No one likes tests.  The mere mention of the word still gives grown adults, whose school days are long behind them, hives.  Not only are tests cringe-worthy, pre-employment screening tests may also expose employers to liability in discrimination cases.


On September 1, 2011, the Department of Labor’s Office of Federal Contract Compliance Programs ("OFCCP") filed an administrative complaint against mozzarella producer Leprino Foods on account of the skills tests the company requires applicants to take.  The WorkKeys examination (as Leprino calls it) allegedly "measured applied math, workplace observation and information location skills related to on call-laborers." 


The OFCCP is not buying it.  In a press release, the OFCCP alleges that the test has no relation to the job to be performed.  In addition, it alleges that the test adversely affects minority.  After a 22-month study, they alleged only 49% of minorities passed the test, while 72% of non-minority applicants passed the tests.  The penalty that could be imposed if the OFCCP is right is that Leprino Foods could be stripped of all of its federal contracts and debarred.


Your company still needs to worry about pre-employment tests even if you are not a federal contractor, however.

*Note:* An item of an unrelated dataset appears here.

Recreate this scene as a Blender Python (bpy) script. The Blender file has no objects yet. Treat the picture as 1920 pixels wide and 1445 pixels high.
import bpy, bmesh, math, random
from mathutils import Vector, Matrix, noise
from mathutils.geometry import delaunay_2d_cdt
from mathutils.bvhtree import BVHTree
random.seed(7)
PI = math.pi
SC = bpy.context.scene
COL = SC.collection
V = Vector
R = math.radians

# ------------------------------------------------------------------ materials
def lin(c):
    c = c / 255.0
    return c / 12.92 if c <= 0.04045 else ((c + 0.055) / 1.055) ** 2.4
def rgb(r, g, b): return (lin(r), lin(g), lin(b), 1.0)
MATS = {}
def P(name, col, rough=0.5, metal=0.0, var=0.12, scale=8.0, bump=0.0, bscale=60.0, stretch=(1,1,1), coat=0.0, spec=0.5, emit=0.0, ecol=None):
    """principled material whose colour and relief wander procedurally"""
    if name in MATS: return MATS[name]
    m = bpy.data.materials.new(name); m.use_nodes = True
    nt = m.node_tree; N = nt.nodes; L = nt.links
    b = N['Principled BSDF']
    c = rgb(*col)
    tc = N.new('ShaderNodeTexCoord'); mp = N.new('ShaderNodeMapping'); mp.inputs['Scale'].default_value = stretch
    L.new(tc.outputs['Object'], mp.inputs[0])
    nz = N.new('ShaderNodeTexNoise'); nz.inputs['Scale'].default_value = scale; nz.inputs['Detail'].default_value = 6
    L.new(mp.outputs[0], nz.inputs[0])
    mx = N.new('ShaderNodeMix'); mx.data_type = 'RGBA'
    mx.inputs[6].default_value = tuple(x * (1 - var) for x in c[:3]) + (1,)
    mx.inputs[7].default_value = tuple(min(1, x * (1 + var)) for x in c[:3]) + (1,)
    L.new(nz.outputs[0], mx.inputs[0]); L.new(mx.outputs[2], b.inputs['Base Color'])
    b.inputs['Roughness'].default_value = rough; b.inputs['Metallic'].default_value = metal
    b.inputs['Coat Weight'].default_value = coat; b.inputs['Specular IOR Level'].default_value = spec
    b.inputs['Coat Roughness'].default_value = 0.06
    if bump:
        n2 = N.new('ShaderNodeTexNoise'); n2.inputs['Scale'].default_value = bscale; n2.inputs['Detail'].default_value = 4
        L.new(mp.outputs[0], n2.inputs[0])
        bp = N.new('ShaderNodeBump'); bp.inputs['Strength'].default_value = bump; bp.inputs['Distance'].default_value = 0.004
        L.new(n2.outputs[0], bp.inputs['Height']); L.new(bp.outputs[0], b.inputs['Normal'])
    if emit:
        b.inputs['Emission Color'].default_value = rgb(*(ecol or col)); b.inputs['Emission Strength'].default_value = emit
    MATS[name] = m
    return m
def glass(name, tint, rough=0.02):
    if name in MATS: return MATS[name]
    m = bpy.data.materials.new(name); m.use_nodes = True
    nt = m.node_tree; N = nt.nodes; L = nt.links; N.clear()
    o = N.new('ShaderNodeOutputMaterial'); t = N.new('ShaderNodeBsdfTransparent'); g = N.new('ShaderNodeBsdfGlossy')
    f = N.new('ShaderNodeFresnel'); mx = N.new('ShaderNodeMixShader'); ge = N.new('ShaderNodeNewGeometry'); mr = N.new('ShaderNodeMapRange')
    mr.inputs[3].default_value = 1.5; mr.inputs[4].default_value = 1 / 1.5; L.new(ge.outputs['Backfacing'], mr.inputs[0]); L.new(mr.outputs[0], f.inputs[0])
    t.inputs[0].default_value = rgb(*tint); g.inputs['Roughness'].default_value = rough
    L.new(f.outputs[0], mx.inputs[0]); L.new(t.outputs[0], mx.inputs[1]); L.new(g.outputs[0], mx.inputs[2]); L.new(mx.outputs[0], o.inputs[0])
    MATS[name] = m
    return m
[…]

The 2009 Supreme Court decision in Ricci v. DeStefano has brought an increased scrutiny to pre-employment tests.  In that case, white and certain Hispanic fire fighters in New Haven, Connecticut sought to force the City to certify the pre-promotion test results that the city had thrown out after deciding that the test negatively impacted other minorities.  The Supreme Court agreed and ordered the city to certify the test results.


In a classic example of damned if you do and damned if you don’t, the Second Circuit of Appeals reinstated a black fire fighters lawsuit alleging that the exact same test results that the Supreme Court ordered to be certified in Ricci, could be the basis for his claim that the test negatively impacted black firefighters.


Some employers, like public employers that require merit system examinations or something comparable, can not simply eliminate pre-employment and pre-promotion testing.  Private employers, on the other hand, are not forced by any law or agency to use such tests.


In light of the recent scrutiny, if employers choose to use such tests when making hiring or other employment decisions, you should ask two basic questions:  (1) is the test directly related to the essential job functions that the employee or applicant will perform and (2) are the test results an accurate predictor of future performance?  If you can not answer "yes’ to both questions, then employers should seriously reconsider even using the test.